As if Washington hasn’t done enough to cause gasoline prices to spike, President Biden wants to impose further harm on the oil and gas industry.
Biden’s budget justifies the damage as eliminating subsidies, but Ed Cross, president of the Kansas Independent Oil and Gas Association (KIOGA), says that isn’t the case. Instead, he said these are tax provisions that — like such provisions for almost every industry — allow producers to recoup costs before taxes.
“These cost recovery mechanisms or tax provisions, also known in policy circles as ‘tax expenditures,’ should in no way be confused with ‘subsidy.’ i.e., direct government spending,” Cross wrote in a release.
In an interview with the Sentinel, Cross pointed out that “percentage depletion” is very similar to the tax deduction a manufacturer can take for equipment depreciation.
“Percentage depletion has been in the tax code since 1926,” Cross said. “And it’s limited to the first 1,000 barrels per day of production.
“So it’s only the small producers that get that, and it’s limited to the net income of every property. So it’s only for small wells.”
Cross said the amount deducted cannot exceed 65% of taxable income before the depletion deduction.
Since this hasn’t been available to the major oil producers for about 45 years, eliminating the tax provision would only affect the small, marginal producers predominant in Kansas.
Cross said the federal tax code defines a marginal well as producing 15 barrels of oil, or 90,000 cubic feet of natural gas per day or less.
“The average well in Kansas makes about two barrels of oil per day and about 27,000 cubic feet of natural gas per day,” Cross said. “So most wells in Kansas, not all wells, but most wells in Kansas are considered marginal wells.”
Eliminating the cost recovery provisions is estimated to raise about $2.3 billion annually for the federal government. That sounds like a lot of money, but it becomes a rounding error in a total budget of approximately $5.8 trillion.
“I’m not wanting to characterize it as nothing because that’s a lot of money,” Cross said. “But … in the bigger picture, it’s not really about raising money. It’s about getting rid of the small producers.”
The bottom line, Cross said, is that fossil fuel producers are not receiving a “subsidy” in the form of a direct payment but instead are being allowed to deduct a portion of the money they’ve spent.
“By no stretch of the imagination is the gas industry subsidized,” Cross said. “But we have cost recovery mechanisms, tax provisions, just like every other industry has — whether you call it depreciation or research and development, or (as) we call it, percentage depletion and intangible drilling costs, it’s their cost recovery tax provisions.
“You have to spend the money before you can get this.”
Cross said — at least at the moment — elimination of those deductions appears to be a non-starter for most Republicans.
Wind industry gets preferential tax treatment
Meanwhile, the wind industry has much more favorable tax provisions at the federal and state levels.

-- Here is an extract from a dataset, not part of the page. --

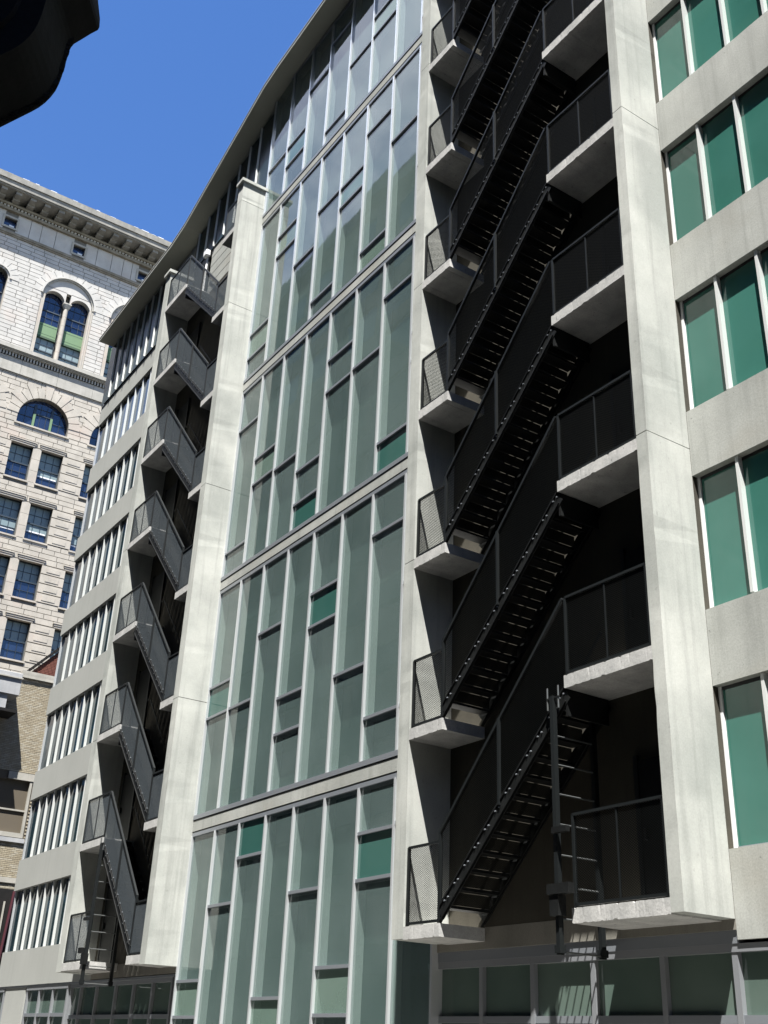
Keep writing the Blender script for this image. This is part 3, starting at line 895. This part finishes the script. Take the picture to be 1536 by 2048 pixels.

Wind companies in Kansas enjoy a 10-year property tax exemption. While they make Payments in Lieu of Taxes, or PILOT, those payments are generally significantly less than what the property taxes would have been — and are made directly to counties. While most counties receiving PILOT share the revenue with cities and school boards, they are not required.
Currently — and uniquely in the United States — Kansas not only levies property taxes on the well but also on the oil still in the ground.
“The oil and gas industry does not have a 10-year property tax exemption,” Cross said. As a matter of fact, and when I look at it, the oil and gas industry is taxed five times on each barrel of oil or 1,000 cubic feet of natural gas that we produce.
“We have a severance tax. We had the property tax on the equipment, and then we had the property tax on the reserves in the ground that we haven’t even produced yet. And then they have a state income tax and a federal income tax on top of that.”
A bill to remove the 10-year property tax exemption for wind producers, Kansas Senate Bill 374, seems unlikely to make it out of committee.
Testimony in support of SB 374 from Senator Mike Thompson (R-Shawnee) credits wind subsidies and renewable energy mandates for Kansas having the highest electric rates in the region.
At the federal level, the Department of Energy provides a 1.5 cent per kilowatt-hour tax credit to wind companies and an “alternative Investment Tax Credit” for 12%–30% of investment costs at the start of the project.
While those credits expired at the beginning of 2022, they are still applicable to any project started — not completed, but merely started — by Dec. 31, 2021. The per-kilowatt-hour credit is for the first ten years of production for any individual turbine — and as credits, not deductions, are classical subsidies in the form of direct payments.